I can try to cram the python function in there (which is callable):

TaylorCoefficients = sympy.mpmath.taylor(PythonFunctionOriginal, 1, 4 )
print 'TaylorCoefficients', TaylorCoefficients

#>>> TaylorCoefficients [mpf('0.8414709848078965'), mpf('0.0'), mpf('0.0'), mpf('0.0'), mpf('-8.3694689805155739e+57')]

But the above does not make any sense, because I know that derivatives cannot be taken of a python function.

I can call the mpmath function sin:

TaylorCoefficients = sympy.mpmath.taylor(sympy.mpmath.sin, 1, 4 )
print 'TaylorCoefficients', TaylorCoefficients
#>>> TaylorCoefficients [mpf('0.8414709848078965'), mpf('0.54030230586813977'), mpf('-0.42073549240394825'), mpf('-0.090050384311356632'), mpf('0.035061291033662352')]

But then I cannot do manipulations on it the way I would want too -> like If I want

SinTimesCos = sympy.mpmath.sin*sympy.mpmath.cos
TaylorCoefficients = sympy.mpmath.taylor(SinTimesCos, 1, 4 )
print 'TaylorCoefficients', TaylorCoefficients
#>>> TypeError: unsupported operand type(s) for *: 'function' and 'function'

Exactly WHAT is an mpmath function ?

It is not a sympy expression, and it is also not a python function. How do I do manipulations on arbitrary expressions?

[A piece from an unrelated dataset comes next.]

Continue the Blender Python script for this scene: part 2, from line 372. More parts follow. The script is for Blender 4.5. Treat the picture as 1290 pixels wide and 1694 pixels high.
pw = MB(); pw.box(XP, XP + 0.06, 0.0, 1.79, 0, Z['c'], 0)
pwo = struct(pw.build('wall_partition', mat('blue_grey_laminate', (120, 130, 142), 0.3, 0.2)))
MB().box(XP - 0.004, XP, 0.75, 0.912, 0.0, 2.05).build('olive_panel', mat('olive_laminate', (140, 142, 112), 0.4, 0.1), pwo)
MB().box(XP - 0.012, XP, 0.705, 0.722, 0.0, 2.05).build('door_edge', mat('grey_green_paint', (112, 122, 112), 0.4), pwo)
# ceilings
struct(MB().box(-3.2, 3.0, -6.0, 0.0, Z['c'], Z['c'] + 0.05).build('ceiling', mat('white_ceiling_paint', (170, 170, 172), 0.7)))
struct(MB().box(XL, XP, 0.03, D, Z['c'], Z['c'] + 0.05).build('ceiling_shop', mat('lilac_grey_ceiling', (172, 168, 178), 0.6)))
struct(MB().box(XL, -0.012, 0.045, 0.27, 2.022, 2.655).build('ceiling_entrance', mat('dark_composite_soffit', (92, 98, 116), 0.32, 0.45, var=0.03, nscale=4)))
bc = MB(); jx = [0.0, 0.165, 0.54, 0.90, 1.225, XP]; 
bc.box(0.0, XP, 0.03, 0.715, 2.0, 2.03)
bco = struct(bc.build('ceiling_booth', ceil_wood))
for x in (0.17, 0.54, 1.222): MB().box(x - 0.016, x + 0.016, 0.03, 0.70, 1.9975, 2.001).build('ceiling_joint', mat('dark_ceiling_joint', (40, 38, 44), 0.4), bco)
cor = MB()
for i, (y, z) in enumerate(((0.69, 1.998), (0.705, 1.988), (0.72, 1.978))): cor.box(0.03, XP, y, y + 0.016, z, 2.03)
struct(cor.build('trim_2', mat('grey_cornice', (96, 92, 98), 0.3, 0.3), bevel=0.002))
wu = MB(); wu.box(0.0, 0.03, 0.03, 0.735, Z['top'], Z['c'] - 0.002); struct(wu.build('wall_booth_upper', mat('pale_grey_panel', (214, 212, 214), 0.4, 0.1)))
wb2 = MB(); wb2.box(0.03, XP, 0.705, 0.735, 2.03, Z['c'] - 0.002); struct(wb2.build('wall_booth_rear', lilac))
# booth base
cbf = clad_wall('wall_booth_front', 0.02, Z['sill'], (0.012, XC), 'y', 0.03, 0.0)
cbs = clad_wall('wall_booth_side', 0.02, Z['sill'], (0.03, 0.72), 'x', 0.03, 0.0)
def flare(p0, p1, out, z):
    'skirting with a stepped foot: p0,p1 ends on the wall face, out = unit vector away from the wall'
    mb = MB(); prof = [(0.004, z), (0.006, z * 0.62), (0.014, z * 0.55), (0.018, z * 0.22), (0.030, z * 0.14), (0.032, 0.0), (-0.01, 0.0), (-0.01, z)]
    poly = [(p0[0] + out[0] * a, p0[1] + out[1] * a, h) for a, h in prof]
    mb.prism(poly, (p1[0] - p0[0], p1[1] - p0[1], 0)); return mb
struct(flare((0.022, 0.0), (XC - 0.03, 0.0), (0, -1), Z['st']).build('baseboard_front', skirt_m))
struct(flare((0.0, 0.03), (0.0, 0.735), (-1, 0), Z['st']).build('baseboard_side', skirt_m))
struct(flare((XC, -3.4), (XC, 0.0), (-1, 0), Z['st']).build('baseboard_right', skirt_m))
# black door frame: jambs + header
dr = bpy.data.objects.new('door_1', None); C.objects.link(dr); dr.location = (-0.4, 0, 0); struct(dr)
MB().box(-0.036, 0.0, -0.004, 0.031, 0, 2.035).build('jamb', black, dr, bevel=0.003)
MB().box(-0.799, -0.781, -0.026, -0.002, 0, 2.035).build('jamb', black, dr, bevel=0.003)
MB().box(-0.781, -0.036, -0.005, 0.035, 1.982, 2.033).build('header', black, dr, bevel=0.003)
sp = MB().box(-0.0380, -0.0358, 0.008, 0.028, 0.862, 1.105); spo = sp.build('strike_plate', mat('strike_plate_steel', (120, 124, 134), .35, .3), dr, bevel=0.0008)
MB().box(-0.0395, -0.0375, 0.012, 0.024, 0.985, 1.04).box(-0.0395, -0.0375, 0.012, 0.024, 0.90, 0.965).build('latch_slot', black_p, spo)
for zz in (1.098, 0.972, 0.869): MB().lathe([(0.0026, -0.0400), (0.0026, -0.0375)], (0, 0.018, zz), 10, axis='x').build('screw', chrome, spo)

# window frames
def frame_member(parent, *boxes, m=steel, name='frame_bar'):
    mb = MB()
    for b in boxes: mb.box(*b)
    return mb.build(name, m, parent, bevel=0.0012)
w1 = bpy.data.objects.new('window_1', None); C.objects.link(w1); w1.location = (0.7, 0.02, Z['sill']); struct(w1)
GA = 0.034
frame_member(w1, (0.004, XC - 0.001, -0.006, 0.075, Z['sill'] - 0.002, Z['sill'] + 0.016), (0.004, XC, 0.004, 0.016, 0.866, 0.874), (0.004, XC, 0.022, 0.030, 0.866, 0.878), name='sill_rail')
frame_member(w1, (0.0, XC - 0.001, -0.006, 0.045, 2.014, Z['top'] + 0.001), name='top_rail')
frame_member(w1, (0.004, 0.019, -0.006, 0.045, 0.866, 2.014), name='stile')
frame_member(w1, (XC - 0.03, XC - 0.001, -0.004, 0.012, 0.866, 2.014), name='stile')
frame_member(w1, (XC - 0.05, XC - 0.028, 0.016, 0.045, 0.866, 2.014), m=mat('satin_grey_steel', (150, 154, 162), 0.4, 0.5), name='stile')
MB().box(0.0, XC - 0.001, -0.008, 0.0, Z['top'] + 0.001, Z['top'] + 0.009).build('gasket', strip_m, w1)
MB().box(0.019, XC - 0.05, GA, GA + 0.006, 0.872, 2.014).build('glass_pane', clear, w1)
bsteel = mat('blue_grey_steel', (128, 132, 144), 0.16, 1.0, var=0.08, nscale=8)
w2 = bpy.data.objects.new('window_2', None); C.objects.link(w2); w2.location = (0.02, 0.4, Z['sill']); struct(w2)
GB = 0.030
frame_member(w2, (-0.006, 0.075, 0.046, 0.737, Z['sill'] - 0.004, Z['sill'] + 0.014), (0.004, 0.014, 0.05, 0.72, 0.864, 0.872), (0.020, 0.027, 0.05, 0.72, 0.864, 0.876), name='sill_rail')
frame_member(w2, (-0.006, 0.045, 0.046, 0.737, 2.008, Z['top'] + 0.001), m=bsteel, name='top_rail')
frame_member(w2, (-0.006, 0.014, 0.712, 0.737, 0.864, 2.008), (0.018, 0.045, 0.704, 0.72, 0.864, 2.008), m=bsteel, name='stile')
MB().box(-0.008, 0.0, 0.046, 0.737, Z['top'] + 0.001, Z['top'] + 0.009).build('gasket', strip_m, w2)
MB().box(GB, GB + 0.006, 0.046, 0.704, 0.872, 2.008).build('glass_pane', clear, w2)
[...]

It would appear that I cannot take approximations of arbitrary sympy expressions in the documentation. http://docs.sympy.org/dev/modules/mpmath/calculus/approximation.html

How do I take arbitrary approximations ( Pade / Cheby Chev / Fourier ) to arbitrary sympy expressions?

EDIT:

So an example of what I am looking for is the following approximation:

#Start with a sympy expression of (a, b, x)
expressionString = 'cos(a*x)*sin(b*x)*(x**2)'
expressionSympy = sympy.parsing.sympy_parser.parse_expr(expressionString)

#Do not want to decide on value of `a or b` in advance.
#Do want approximation with respect to x:

wantedSympyExpression = SympyChebyChev( expressionSympy, sympy.Symbol('x') ) 

Result could either be a list of coefficient expressions that are functions of a, and b:

wantedSympyExpressionCoefficients = [ Coef0Expression(a,b), Coef1Expression(a,b), ... , CoefNExpression(a,b)]

OR the result could be the entire sympy expression itself (which is itself a function of a, b):

wantedSympyExpression = Coef0Expression(a,b) + Coef1Expression(a,b) *(x**2) + ... + CoefNExpression(a,b) (x**N)

Note that a and b are not chosen in advance of performing the approximation.

Answer 1

mpmath functions are ordinary Python functions. They simply do their math in arbitrary-precision arithmetic.

But the above does not make any sense, because I know that derivatives cannot be taken of a python function.

You can't take the derivative symbolically, but you can compute an approximation of the derivative by evaluating the function several times and using numerical differentiation techniques. This is what sympy.mpmath.taylor does. Quoting the docs:

The coefficients are computed using high-order numerical differentiation. The function must be possible to evaluate to arbitrary precision.

Answer 2

If you have a SymPy expression and want to evaluate it to arbitrary precision, use evalf, like

sympy.sin(1).evalf(100)

You can use sin(x).evalf(100, subs={x:1}) to replace the x with 1 before evaluating. evalf uses mpmath under the hood, so this will give you the same result that mpmath would, but without having to use mpmath directly.